Mutashu also observed that because of the current economic challenges being experienced in the country, a number of businesses were in distress — leading them to contemplate retrenchments.
“There is a great need to always understand the day-to-day challenges that businesses are facing. There is, therefore, a need to safeguard sustainability so that we don’t lose formal businesses.
“There is a need to move faster to align the economy so that we don’t continue to have the shadow economy which affects the formal economy,” he added.
Economic analyst Kipson Gundani said gold coins had helped to bring about an alternative way of preserving value in the country.
“What was happening before the introduction of the coins was that people were buying US dollars to preserve the value of their money. The gold coins have brought
an alternative source of preserving value.

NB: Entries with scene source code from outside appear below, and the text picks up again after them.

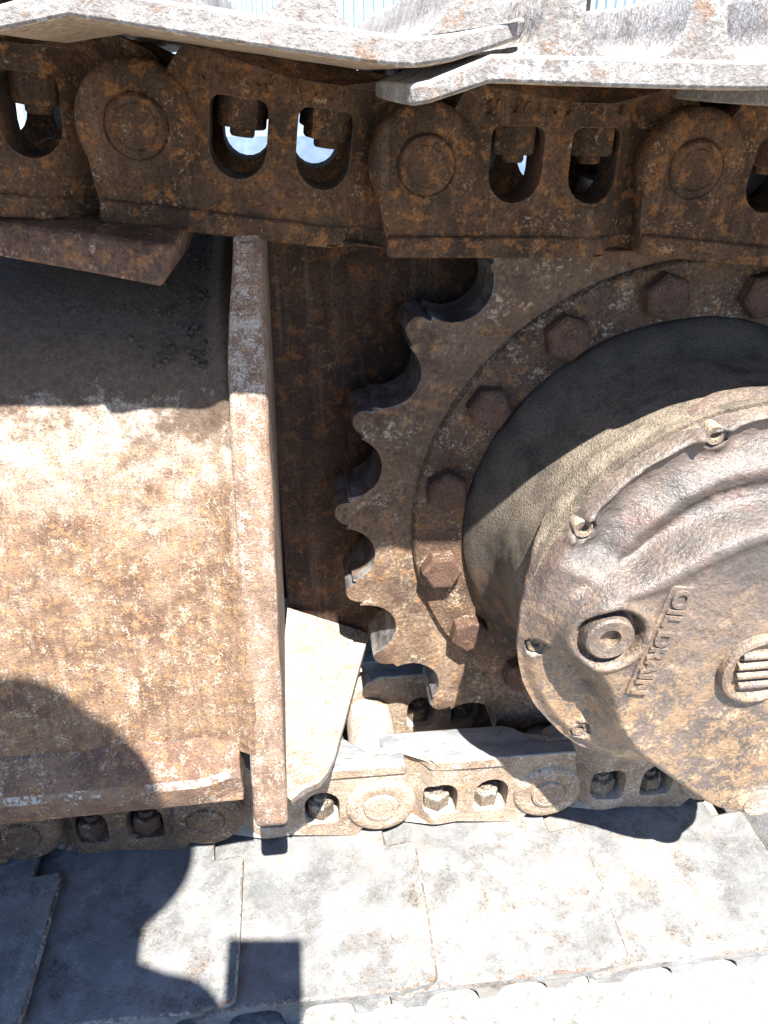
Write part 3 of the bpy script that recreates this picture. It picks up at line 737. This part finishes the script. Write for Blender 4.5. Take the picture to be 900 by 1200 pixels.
rs_, ls_ = (-.08, -.785, 1.06), (-.34, -.75, 1.08)
re_, rh = (.075, -.93, .86), (.012, -.735, .815)
le_, lh = (-.42, -.84, .84), (-.14, -.80, .78)
per = skin('person', [[(pel, (.16, .12)), ((-.26, -1.05, .88), (.155, .12)), (ch, (.15, .11)), (nk, .060), ((-.195, -.725, 1.165), .066), (hd, (.078, .09)), ((-.203, -.69, 1.28), (.07, .085))],
    [(ch, .15), (rs_, .072), (re_, .046), (rh, .032)], [(ch, .15), (ls_, .085), (le_, .046), (lh, .032)],
    [(pel, .16), ((-.18, -1.25, .70), .1), ((-.14, -.98, .46), .065), ((-.16, -1.18, .10), .045), ((-.16, -1.06, .07), .04)],
    [(pel, .16), ((-.42, -1.25, .70), .1), ((-.46, -1.0, .46), .065), ((-.44, -1.2, .10), .045), ((-.44, -1.08, .07), .04)]], 'shirt')
tag(per, 'person bending behind the viewpoint in a hat whose shadow falls at lower left', 'person')
ph = Matrix(((RT.x, UP.x, -FW.x, CAM.x), (RT.y, UP.y, -FW.y, CAM.y), (RT.z, UP.z, -FW.z, CAM.z), (0, 0, 0, 1)))
def loc(u, v, w_): return tuple(ph @ Vector((u, v, w_)))
for k in range(4):       # fingers of the right hand round the phone edge
    skin('finger', [[(rh, .014), (loc(.030, -.075-.02*k, .045), .010), (loc(.026, -.070-.02*k, .022), .009), (loc(.012, -.068-.02*k, .012), .007)]], 'skin', per)
skin('thumb', [[(rh, .014), (loc(-.005, -.10, .050), .011), (loc(-.02, -.075, .030), .009)]], 'skin', per)
ht = obj('hat', revolve([(0, .085), (.05, .082), (.078, .068), (.088, .02), (.118, -.002), (.122, -.006), (.116, -.006), (.086, .014)], (0, 0), 40), 'hat', per, smooth=50)
ht.matrix_world = Matrix.Translation((-.205, -.69, 1.285)) @ Matrix.Rotation(radians(80), 4, 'X')
pbm = box(-.060, .018, -.125, .036, .006, .014)
o = obj('phone', pbm, 'phone', smooth=0, bevel=.003); o.matrix_world = ph; tag(o, 'black phone held by the person, its square shadow on the lower shoes', 'phone')
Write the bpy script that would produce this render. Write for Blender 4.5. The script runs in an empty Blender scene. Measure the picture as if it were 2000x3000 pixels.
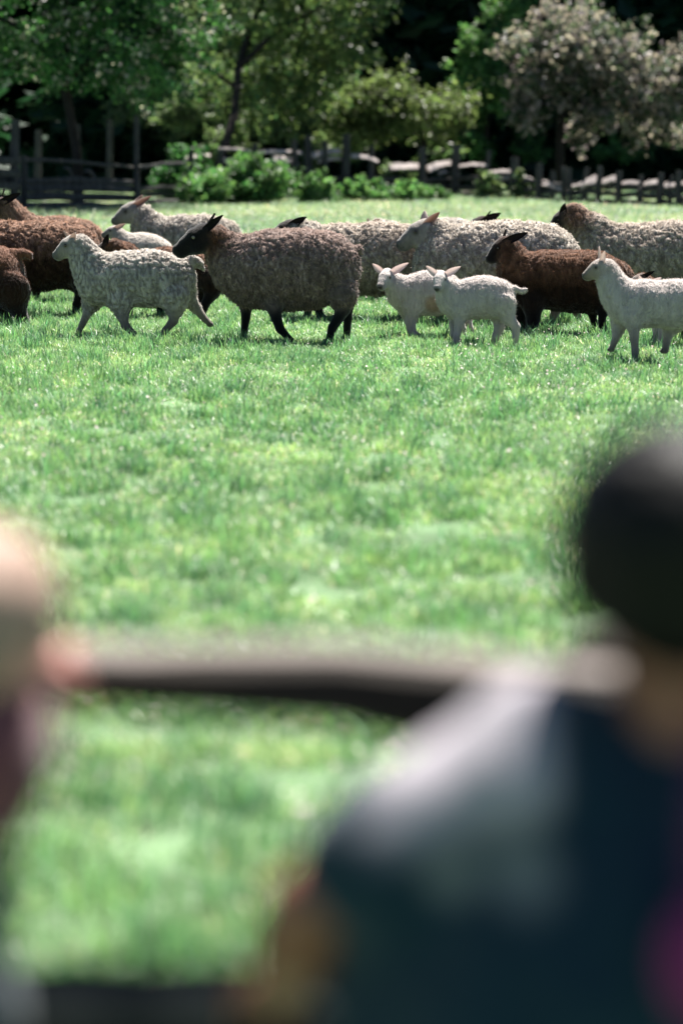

“What we need to do is to sustain this. However, there is a challenge when it comes to procurement. The general appetite for forward pricing and consumerism is astronomical,” he said.
Gundani also said that there was a need for the government to fight corruption, especially in tender processes.
“Treasury also needs to continue to make sure that they are paying for value, while Parliament should be strengthened to provide an oversight role.
“The Procurement Regulatory Authority also needs to be strengthened to verify all the deals that are being done by the government because the government has to spend right,” Gundani said.